There are so many fun ways to approach this cassette release from Centipede Farm. On the surface, this is a bizarre foray into heavily processed “avian arrangements,” wild electronic escapades made from a multitude of bird calls sourced from the old National Geographic Guide to Bird Sounds. The track titles are, ahem, nested in puns, with gems like “Undoing the Pigeon” and “Die Fledergrouse,”and perhaps the most entertaining part of all is that the man behind Moulttrigger is named Dave Wren. For reals.

Despite the lighthearted track titles, the music of “Birds” isn’t afraid of the dark. Certainly by the middle of the album, the novelty element of this production is gone, and one is left to the industrial rhythmic structures of “Whole Lotta Dove,” or mechanical, train-like dirges with counterpoint that sounds like motors and squeaking doors in “I’m Just Lookin’ for Some Thrush.” The harsh granular quality to much of the album’s textures feels deadly serious and many dustbaths away from its feathered origins.

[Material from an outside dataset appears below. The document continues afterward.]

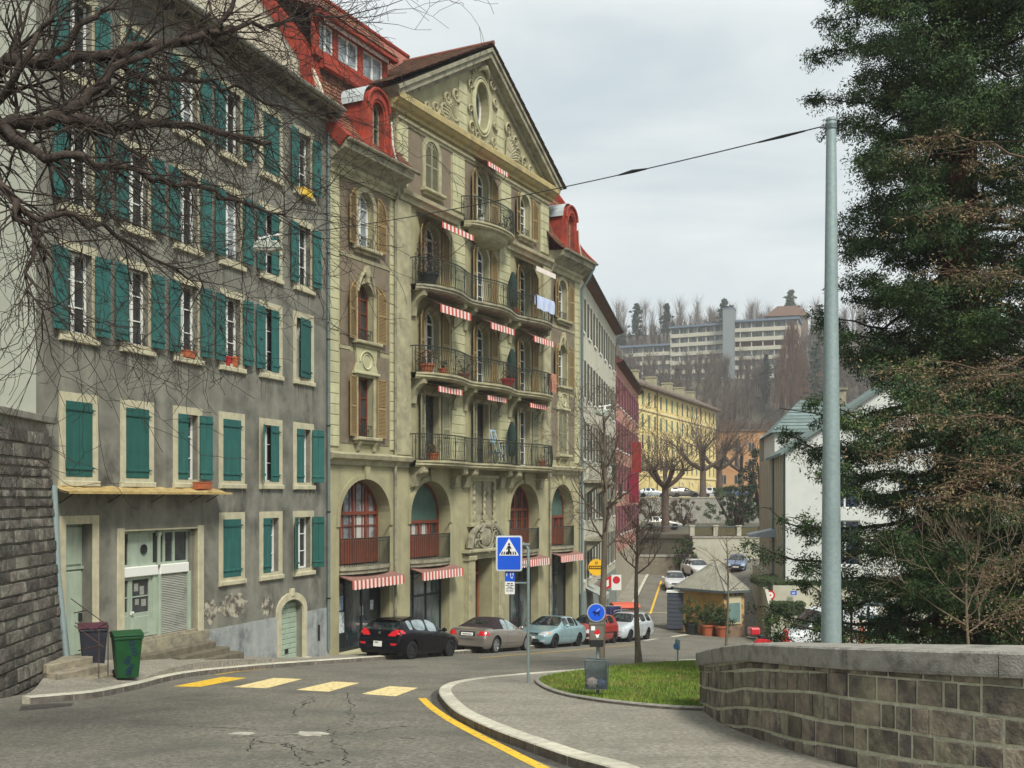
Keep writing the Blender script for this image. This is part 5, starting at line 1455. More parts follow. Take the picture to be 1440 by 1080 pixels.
# ================================================================ far terrace houses after the ornate building
def simple_shut(mb, x0, x1, z0, z1, y=-.06): 
    mb.cham(x0, x1, y, y+.04, z0, z1, .008)
def terrace(name, label, fr, u0, u1, zt, zb, wallm, shm, rows, ncol, roofm, cat='house', wh=1.6, eave=.7):
    t = thing(name, label, cat, (fr.X0, fr.D0, 0), fr.rot)
    cw = (u1-u0)/ncol; hs = []
    for (z0, z1) in rows:
        for c in range(ncol):
            u = u0+cw*(c+.5); hs.append(rect(u-.5,u+.5,z0,z1))
    mb = MB(); mb.holed([(u0,zb),(u1,zb),(u1,zt),(u0,zt)], hs, 0, .22)
    mb.box(u0,u1,.5,.52,zb,zt); mb.box(u1-.02,u1,.0,9,zb,zt); mb.box(u0,u0+.02,.03,9,zb,zt)
    mb.build('wall', wallm, t)
    for h in hs:
        x0, x1 = h[0][0], h[1][0]; z0, z1 = h[0][1], h[2][1]
        mb = MB(); mb.ring(rect(x0,x1,z0,z1), rect(x0+.05,x1-.05,z0+.05,z1-.05), .14,.2); mb.box((x0+x1)/2-.03,(x0+x1)/2+.03,.14,.2,z0,z1); mb.box(x0-.12,x1+.12,-.07,.0,z0-.12,z0)
        w_ = mb.build('window', WFR, t)
        mb = MB(); mb.box(x0,x1,.18,.19,z0,z1); mb.build('pane', GLASS, w_)
        if shm:
            for s_ in (0,1):
                mb = MB(); xx = x0-.54 if s_ == 0 else x1+.04; simple_shut(mb, xx, xx+.5, z0, z1); mb.build('shutter', shm, w_)
    mb = MB(); mb.prismx([(.02,zt-.28),(-eave,zt-.12),(-eave,zt+.0),(4.5,zt+3.4),(9,zt+.2),(9,zt)], u0-.05, u1+.1); mb.build('roof', roofm, t)
    mb = MB(); P_ = [(-eave-.05-.08*math.cos(PI*k/6), zt-.02-.08*math.sin(PI*k/6)) for k in range(7)]; mb.prismx(P_, u0-.05, u1+.1); mb.build('gutter', BLACKM, t)
    return t
WHITEP = mat('cream_white_render', (.56,.54,.43), (.48,.46,.36), scale=1.5, bump=.2, streak=((.30,.28,.22),.45,1.6,.3))
PINKP = mat('pink_render', (.52,.26,.20), (.44,.22,.17), scale=1.5, bump=.2, streak=((.30,.16,.13),.5,1.6,.3))
MAUVE = mat('mauve_shutter', (.16,.045,.07), (.12,.04,.055), scale=3, bump=.1)
GREYSH = mat('dark_grey_shutter', (.055,.06,.05), (.085,.09,.075), scale=3, bump=.1)
wh = terrace('white_house', 'narrow cream white house with dark shutters right after the ornate building', FW, .25, 21.4, 11.85, -9.2, WHITEP, GREYSH, [(8.9,10.7),(5.4,7.4),(2.1,4.1),(-1.2,.9),(-4.4,-2.3)], 7, TILEB, eave=.45)
mb = MB(); mb.box(.3,21.3,-.03,.0,-8.9,-5.0); mb.build('ground_floor_base', mat('ground_floor_grey',(.26,.30,.27),(.2,.22,.2),scale=2,bump=.2,stretch=(3,1,.3)), wh)
for (u_, f_) in ((3.5,.95),(9.5,.95),(4.0,-2.2),(14,-.1)):
    mb = MB(); mb.box(u_-1.3,u_+1.3,-1.0,0,f_-.15,f_); mb.prismx([(0,f_-.15),(-.8,f_-.15),(0,f_-.8)],u_-1.1,u_-.95); mb.prismx([(0,f_-.15),(-.8,f_-.15),(0,f_-.8)],u_+.95,u_+1.1); b1_ = mb.build('balcony', TRIMD, wh)
    mb = MB()
    for k in range(22): mb.tube([(u_-1.25+k*2.5/21,-.96,f_),(u_-1.25+k*2.5/21,-.96,f_+1)],.012,4)
    mb.tube([(u_-1.25,0,f_+1),(u_-1.25,-.96,f_+1),(u_+1.25,-.96,f_+1),(u_+1.25,0,f_+1)],.02,4); mb.build('railing', IRON, b1_)
FP_ = FW
pk = terrace('pink_house', 'narrow pink house with mauve shutters beyond the cream white house', FP_, 21.6, 45.5, 9.9, -8.8, PINKP, MAUVE, [(6.8,8.8),(3.6,5.6),(.5,2.5),(-2.7,-.6)], 9, mat('dark_red_roof',(.075,.03,.024),(.12,.05,.035),scale=3,bump=.4,island=.3), eave=.45)
mb = MB(); mb.box(21.6,45.4,-.03,.0,-8.8,-4.0); mb.build('ground_floor_base', mat('ground_floor_pale',(.40,.36,.27),(.3,.27,.2),scale=2,bump=.2,stretch=(3,1,.3)), pk)
for k, (u_, z0, z1) in enumerate(((35.0,2.1,4.6),(32.0,-.4,1.9))):
    mb = MB(); mb.box(u_-.04,u_+.04,-.95,-.15,z0,z1); mb.tube([(u_,-.0,z1+.05),(u_,-1.0,z1+.05)],.03,5)
    o = mb.build('banner', mat('red_banner',(.26,.022,.02),rough=.8,bump=.05) if k == 0 else mat('crimson_banner',(.24,.012,.04),rough=.8,bump=.05), loc=(FW.X0,FW.D0,0), rotz=FW.rot)
    tag(o, ['tall red banner hanging from the far end of the pink house, the upper one','tall crimson banner hanging from the pink house, the lower one'][k], 'banner')
# yellow round shop sign, stalls and awning by the white house
sg = thing('shop_sign', 'round yellow shop sign with a dark band hanging from the cream white house', 'sign', FW.w(3.2,.0)+(-3.80,), 0); sg.scale = (.56,.8,.58)
YS = mat('sign_yellow', (.80,.45,.02), rough=.4, bump=0)
mb = MB(); mb.prism([(1.0+.78*math.cos(a*PI/18), .78*math.sin(a*PI/18)) for a in range(36)], -.06, .06); mb.build('disc', YS, sg)
def txt(s, size, m, parent, loc, rot, name='lettering', ext=.003, bold=False, align='CENTER'):
    cu = bpy.data.curves.new(name, 'FONT'); cu.body = s; cu.size = size; cu.align_x = align; cu.align_y = 'CENTER'; cu.extrude = ext; cu.resolution_u = 3
    if bold: cu.offset = size*.02
    o = bpy.data.objects.new(name, cu); col.objects.link(o)
    dg = bpy.context.evaluated_depsgraph_get(); me = bpy.data.meshes.new_from_object(o.evaluated_get(dg)); bpy.data.objects.remove(o); bpy.data.curves.remove(cu)
    me.materials.clear(); me.materials.append(m); o = bpy.data.objects.new(name, me); col.objects.link(o)
    if parent is not None: o.parent = parent
    o.location = loc; o.rotation_euler = rot; return o
mb = MB(); mb.box(.28,1.72,-.075,-.062,-.16,.16); mb.ring([(1+.13*math.cos(a*PI/8),.42+.13*math.sin(a*PI/8)) for a in range(16)],[(1+.08*math.cos(a*PI/8),.42+.08*math.sin(a*PI/8)) for a in range(16)],-.075,-.061); mb.box(1.5,1.75,-.075,-.062,-.42,-.3); mb.build('band', BLACKM, sg)
mb = MB()
for k in range(7): mb.box(.38+k*.18,.50+k*.18,-.085,-.076,-.07,.07)
tag(mb.build('illegible_lettering', YS, sg))['kind'] = 'stuff'
mb = MB(); mb.tube([(-.1,0,.9),(1.0,0,.9),(1.0,0,.75)],.03,6); mb.build('arm', BLACKM, sg)
cx0 = FW.w(4.5)
aw = thing('shop_awning', 'small grey and white shop awning on the cream white house under the yellow sign', 'awning', (cx0[0],cx0[1],0), FW.rot)
mb = MB(); mb.add([(-1.6,0,-4.9),(1.6,0,-4.9),(1.6,-1.0,-5.4),(-1.6,-1.0,-5.4),(-1.6,-1.0,-5.7),(1.6,-1.0,-5.7),(-1.6,0,-5.0),(1.6,0,-5.0)],[(0,1,2,3),(3,2,5,4),(6,7,2,3)]); mb.build('cloth', mat('awning_grey',(.36,.38,.33),(.25,.27,.24),scale=4,bump=.1), aw)
ck = thing('clothes_rack', 'rack of dark blue cloth under the grey shop awning', 'rack', (cx0[0]+.9,cx0[1]-1.2,g(cx0[0]+.9,cx0[1]-1.2)), 0)
mb = MB(); mb.tube([(-.8,0,0),(-.8,0,1.7),(.8,0,1.7),(.8,0,0)],.03,6); mb.build('rail', STEEL, ck)
mb = MB(); 
for k in range(12): mb.cham(-.74+k*.125,-.74+k*.125+.11,-.22+random.uniform(-.03,.03),.2,.45+random.uniform(-.1,.1),1.66,.02)
tag(mb.build('clothes', mat('navy_cloth',(.02,.02,.08),(.04,.04,.12),scale=6,bump=.3,island=.4), ck))['kind'] = 'stuff'
for k,(x_,y_,lab,cc) in enumerate(((868,835,'white and red round traffic sign on a post by the pink house',0),)):
    t = thing('traffic_sign', lab, 'traffic sign', (6.75,69,g(6.75,69)), rad(0))
    mb = MB(); mb.cyl((0,.03,0),.035,2.9,8); mb.build('post', STEEL, t)
    mb = MB(); mb.cham(-.32,.32,-.02,.0,1.75,2.75,.01); mb.build('board', WFR, t)
    mb = MB(); mb.prism([(.24*math.cos(a*PI/12),2.42+.24*math.sin(a*PI/12)) for a in range(24)],-.03,-.021); mb.build('red_disc', mat('sign_red',(.5,.02,.03),rough=.4,bump=0), t)
t = thing('shop_sign', 'small tilted red and white sign beyond the tree trunk by the cream white house', 'sign', (5.6,64,0), 0)
mb = MB(); mb.prism([(-.35,-5.75),(.35,-5.35),(.35,-4.65),(-.35,-5.05)],-.04,.04); mb.build('board', MATS['sign_red'], t)
mb = MB(); mb.prism([(-.2,-5.5),(.2,-5.28),(.2,-4.9),(-.2,-5.1)],-.05,-.041); mb.build('emblem', WFR, t)
mb = MB(); mb.tube([(-.9,.0,-4.95),(.0,.0,-4.85)],.03,5); mb.build('arm', BLACKM, t)
t = thing('waste_container', 'dark grey waste container with an orange red lid beside the tree trunk', 'container', (6.6,62.5,g(6.6,62.5)), rad(10))
mb = MB(); mb.cham(-.75,.75,-.5,.5,.15,1.35,.05); mb.build('body', mat('grey_plastic',(.06,.06,.05),(.09,.085,.07),scale=3,rough=.6,bump=.05), t, bevel=.04)
mb = MB(); mb.prismx([(-.56,1.35),(.56,1.35),(.5,1.55),(.1,1.68),(-.4,1.6),(-.58,1.42)],-.8,.8); mb.build('lid', mat('orange_lid',(.55,.10,.05),rough=.5,bump=.05), t, bevel=.03)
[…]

Not every track is what I’d call “grainy” in texture, though. One of my favorites, “Sitta,” converts birds into very clean, crisp electronic beats and then attacks them with various filters. By the end, the sounds become almost human, sounding like a voice yelling “nook” or “no,” with really unsettling stereo imagery supplementing the weirdness. That, and the perpetual chiptune-march of the album’s closer, “Tern, Tern, Tern” are my favorites.

When I consider the intended utility behind birdsong collections, I think of the many folks who go “birding” and attempt to imitate bird calls precisely, listening to the calls carefully to memorize every detail. In the case of “Birds,” one works instead with music, heavy on rhythmic delineation, where gentle imitation evokes musical genres instead. One might peer into the edge of a Jamaican jungle, for example, blasting “Poorwill Revolt,” whose triple meter feel sometimes subtly nudges at dub, geese honking on the “ands.” Tight samples serve to bring out vaguely conventional percussion sounds in “Undoing the Pigeon,” too, creating a sort of lounge/exotica-ish backbeat with an insistent envelope-filtered kick drum of sorts.

If I didn’t know ahead of time that this whole record was made from manipulations of bird sounds, I don’t think I would’ve guessed. Interestingly, though, there seems to be something inherent to these sounds that animals still detect, even when the samples are tiny and the effects applied to them are dramatic. In my own unscientific study, I discovered that one out of two pug dogs in my care remain at attention whenever I listen to “Birds,” looking toward my listening room as though a bird might come flying out at any time:

While not my “usual thing,” I really dig the album, and I think you might, too. As many cassette releases go, the first run of “Birds” has already flown the coop come and gone, but you’re in luck: it’s back in print as a 2nd edition. Go to Centipede Farm, and you’ll be rocking your Walkman for a measly four bucks. And a bit of trivia: subsequent to the release of this recording, the Cornell Lab of Ornithology’s Macaulay Library (which has long housed the recordings used to make the National Geographic records used as samples in “Birds”) put its whole collection of animal sounds online. There are over 150,000 of them. See you in a few years, Mr. Wren!